場面展開時の描写も素晴らしいもので監督の演出は各登場人物の描写については良く出来ていた。しかし問題なのは脚本であると感じる。何か、とにかく纏めなければいけないという心理規制の掛かったストレスでもあるかのような纏め方で最後はコントのような驚くほどお粗末な展開になっていた。俳優陣の演技が素晴らしかったので残念である。原作は未読であるが、今回の脚本が仮に原作通りであったとしても映画化の場合は原作の骨は残しながらも話をデフォルメするべきと感じる。
作品自体は⭐️3(内訳演出2、脚本1)
俳優陣の演技に⭐️0.5加点
蟻地獄・・
テンポがイマイチでつまらない
救いようの無い話と言うよりも、、
今自分の周りに居る人。置かれてる環境。
全てとは言わないけど、それは自分の人間性や今まで生きてきた中での行いによって作られているんだなぁと実感‼︎
佐々木も、いくらみそらちゃんが可愛くてもあんなに入れ込むのおかしい。
しかもその前に高野がひどいことした相手に。
結局あいみを傷つけている。
だからあんな騒動に巻き込まれた。
因果応報とまでは言わないけど、結局自分に返ってくるのかな、、
ラストの落ち着いたシーンは、私的にはいらなかったー!
クズしか出てこないって言うからなんかもうそういうの期待して観に行ったので、最後のややハッピーエンド的なのは期待してなかった。

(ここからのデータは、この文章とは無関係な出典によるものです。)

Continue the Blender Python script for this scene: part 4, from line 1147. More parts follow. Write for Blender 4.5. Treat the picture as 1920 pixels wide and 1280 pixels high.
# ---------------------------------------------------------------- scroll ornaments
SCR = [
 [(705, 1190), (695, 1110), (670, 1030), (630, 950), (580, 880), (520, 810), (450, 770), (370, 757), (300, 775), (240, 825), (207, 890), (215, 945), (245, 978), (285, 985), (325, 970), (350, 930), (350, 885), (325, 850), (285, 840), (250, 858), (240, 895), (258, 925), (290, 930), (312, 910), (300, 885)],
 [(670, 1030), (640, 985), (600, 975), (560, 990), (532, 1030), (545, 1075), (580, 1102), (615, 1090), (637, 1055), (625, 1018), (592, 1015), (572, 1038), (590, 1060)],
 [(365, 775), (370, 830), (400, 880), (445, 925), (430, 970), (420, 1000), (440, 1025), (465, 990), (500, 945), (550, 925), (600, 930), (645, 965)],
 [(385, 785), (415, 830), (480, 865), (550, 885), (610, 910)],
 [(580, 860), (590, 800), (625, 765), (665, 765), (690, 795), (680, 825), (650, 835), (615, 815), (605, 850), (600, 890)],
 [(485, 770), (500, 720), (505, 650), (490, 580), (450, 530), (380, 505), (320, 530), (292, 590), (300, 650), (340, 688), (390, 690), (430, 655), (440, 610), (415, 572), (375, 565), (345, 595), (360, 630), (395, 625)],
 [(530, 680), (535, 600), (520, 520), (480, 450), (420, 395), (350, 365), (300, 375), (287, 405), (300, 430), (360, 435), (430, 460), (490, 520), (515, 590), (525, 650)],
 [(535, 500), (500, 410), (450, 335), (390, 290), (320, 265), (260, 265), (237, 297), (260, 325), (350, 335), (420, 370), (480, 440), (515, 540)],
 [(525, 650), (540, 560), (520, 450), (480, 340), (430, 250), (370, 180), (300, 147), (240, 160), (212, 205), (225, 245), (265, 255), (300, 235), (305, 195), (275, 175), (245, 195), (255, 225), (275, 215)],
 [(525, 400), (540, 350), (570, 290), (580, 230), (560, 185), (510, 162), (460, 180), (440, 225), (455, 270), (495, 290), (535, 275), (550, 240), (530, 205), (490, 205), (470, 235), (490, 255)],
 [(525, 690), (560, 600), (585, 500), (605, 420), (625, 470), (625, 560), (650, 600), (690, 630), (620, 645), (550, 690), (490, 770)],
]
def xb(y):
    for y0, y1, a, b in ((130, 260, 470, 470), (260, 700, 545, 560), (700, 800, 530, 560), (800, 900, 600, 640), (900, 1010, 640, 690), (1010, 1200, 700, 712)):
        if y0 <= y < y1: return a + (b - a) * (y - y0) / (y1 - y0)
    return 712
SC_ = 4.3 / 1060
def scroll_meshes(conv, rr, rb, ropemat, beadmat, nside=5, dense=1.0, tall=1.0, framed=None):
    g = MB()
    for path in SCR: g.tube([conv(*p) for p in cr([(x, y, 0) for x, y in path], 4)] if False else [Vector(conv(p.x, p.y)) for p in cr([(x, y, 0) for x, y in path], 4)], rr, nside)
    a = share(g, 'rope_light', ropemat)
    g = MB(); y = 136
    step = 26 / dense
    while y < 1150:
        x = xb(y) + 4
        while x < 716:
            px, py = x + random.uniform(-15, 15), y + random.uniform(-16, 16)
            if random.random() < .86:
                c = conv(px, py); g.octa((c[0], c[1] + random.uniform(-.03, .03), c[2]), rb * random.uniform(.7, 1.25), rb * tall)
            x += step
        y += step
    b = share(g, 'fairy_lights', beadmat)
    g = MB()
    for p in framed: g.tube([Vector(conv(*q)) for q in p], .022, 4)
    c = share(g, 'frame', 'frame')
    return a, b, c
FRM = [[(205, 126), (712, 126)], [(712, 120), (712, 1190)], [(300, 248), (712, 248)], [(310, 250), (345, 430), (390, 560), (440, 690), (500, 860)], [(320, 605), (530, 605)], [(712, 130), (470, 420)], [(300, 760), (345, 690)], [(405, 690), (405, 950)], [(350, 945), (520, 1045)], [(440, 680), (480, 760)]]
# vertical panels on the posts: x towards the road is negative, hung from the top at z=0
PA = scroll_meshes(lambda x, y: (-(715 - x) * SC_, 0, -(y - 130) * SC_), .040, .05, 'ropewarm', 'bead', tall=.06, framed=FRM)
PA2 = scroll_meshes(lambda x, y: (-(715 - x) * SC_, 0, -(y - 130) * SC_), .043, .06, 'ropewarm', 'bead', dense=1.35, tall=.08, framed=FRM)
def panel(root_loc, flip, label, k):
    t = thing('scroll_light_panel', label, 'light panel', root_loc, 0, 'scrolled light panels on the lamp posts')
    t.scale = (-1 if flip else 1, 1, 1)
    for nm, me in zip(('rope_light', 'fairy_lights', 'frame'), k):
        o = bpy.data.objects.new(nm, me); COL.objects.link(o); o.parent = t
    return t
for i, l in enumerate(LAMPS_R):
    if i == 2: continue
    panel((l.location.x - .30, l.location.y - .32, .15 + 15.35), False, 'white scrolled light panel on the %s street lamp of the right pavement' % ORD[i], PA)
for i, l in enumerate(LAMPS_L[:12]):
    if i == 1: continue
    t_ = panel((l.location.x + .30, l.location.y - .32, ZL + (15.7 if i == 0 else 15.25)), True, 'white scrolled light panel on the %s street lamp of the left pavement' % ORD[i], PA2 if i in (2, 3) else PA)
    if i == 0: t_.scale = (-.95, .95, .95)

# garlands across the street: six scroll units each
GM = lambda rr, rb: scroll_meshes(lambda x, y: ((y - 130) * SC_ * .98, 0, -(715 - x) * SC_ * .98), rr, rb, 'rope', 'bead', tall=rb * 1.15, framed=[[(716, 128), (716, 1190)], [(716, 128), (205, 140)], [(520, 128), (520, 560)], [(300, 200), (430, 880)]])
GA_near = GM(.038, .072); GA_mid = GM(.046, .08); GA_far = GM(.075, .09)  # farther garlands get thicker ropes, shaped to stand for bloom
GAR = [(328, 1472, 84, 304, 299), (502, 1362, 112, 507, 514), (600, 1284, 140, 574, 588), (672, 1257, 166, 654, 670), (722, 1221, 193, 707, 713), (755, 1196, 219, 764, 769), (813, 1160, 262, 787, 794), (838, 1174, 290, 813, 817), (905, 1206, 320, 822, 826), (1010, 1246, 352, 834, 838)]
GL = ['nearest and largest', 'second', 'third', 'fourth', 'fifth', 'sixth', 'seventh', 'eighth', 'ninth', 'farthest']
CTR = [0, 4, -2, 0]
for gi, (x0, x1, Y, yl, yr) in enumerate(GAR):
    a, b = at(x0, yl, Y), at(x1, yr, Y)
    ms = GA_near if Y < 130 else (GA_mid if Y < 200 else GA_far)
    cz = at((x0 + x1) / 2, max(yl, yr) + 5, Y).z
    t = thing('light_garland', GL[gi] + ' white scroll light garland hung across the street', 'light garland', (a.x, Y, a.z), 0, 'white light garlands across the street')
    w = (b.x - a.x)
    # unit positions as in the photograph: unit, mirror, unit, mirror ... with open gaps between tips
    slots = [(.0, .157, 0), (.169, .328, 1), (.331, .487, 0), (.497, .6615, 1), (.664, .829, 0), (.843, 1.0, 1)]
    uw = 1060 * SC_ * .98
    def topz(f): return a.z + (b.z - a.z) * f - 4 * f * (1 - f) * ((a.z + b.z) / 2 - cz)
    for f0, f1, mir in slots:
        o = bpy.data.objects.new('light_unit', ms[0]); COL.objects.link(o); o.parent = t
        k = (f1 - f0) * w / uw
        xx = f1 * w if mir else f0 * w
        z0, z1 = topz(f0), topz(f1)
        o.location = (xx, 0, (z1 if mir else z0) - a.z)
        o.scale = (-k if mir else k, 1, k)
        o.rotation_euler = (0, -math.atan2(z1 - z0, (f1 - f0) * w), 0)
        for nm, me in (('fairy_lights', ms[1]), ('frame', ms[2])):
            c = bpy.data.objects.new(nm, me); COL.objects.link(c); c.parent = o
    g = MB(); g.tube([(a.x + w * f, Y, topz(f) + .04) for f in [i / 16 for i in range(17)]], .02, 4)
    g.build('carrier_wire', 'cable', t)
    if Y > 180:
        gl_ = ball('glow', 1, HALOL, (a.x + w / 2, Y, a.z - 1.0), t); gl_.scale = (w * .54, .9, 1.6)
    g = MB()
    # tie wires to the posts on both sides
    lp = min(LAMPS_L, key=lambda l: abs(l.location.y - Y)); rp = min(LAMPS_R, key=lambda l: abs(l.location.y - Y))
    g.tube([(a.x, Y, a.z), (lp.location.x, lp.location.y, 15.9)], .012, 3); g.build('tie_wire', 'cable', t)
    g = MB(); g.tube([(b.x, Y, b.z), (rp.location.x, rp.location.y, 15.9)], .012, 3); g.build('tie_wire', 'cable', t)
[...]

ところで北村匠海くん大好きで、拓海くん目当てで観に行ったけど、結局窪田正孝かっこよすぎるってなりました笑
え、あのプペルで私を泣かせた窪田くんだよね?
今回はもう、、悪い奴なんだけどかっこよかったー
生活保護は本当に困っている方へ
城定秀夫監督、今年2作目。
フットワーク軽くて観客のコチラも観やすい。
前作よりは面白かった。
生活保護の闇を扱ったといえば、 真面目で哀しい『護られなかった者たちへ』を思いだしたが、
城定監督がそんなヤワなモノ撮るわけないよなぁ〜 と楽しみだったが、
原作脚本があるので、これが限界かもしれない。
俳優さんは皆さん魅力的だが、定番の存在感と演技。
新鮮さはない娯楽映画である。
己の言葉は己を返ってくる。
潔癖さを訴えるケースワーカーは己の不倫を正当化して 罪悪感の欠片もない。
なにが潔癖さなのか、
僕のなかで笑いが止まらなくなった。
人間なんて、そんなものである。
み〜んな悪い人間ばかりである。
僕の人生のなかで福祉の仕事をしていた時期があり、僕の感覚では理解が追いつかない事があった。
母子寮でケースワーカーとして働いていた後輩が、
入所していた、なんと三人の子連れのお母さんに手を出してしまい妊娠が発覚。
愛を前面に出して結婚、後輩は職場をそのまま、四人目を妊娠しているお母さんと子供達はケースワーカーの実家(横浜の一等地)で同居。
そのケースワーカーは現在、年金を満額受け取っている。
世の中なんて、そんなものである。
正直者はバカをみる。
もし窓口で生活保護を断られたら、
本編のように自殺未遂(あくまでも未遂、決して死んではなりません)で発見されたら、
(財産や身寄りがなければ)生活保護を受給できる。
この映画が、本当に困って受給できない(酒やタバコやパチンコもしない)人々の役に立てたら、 いいですね。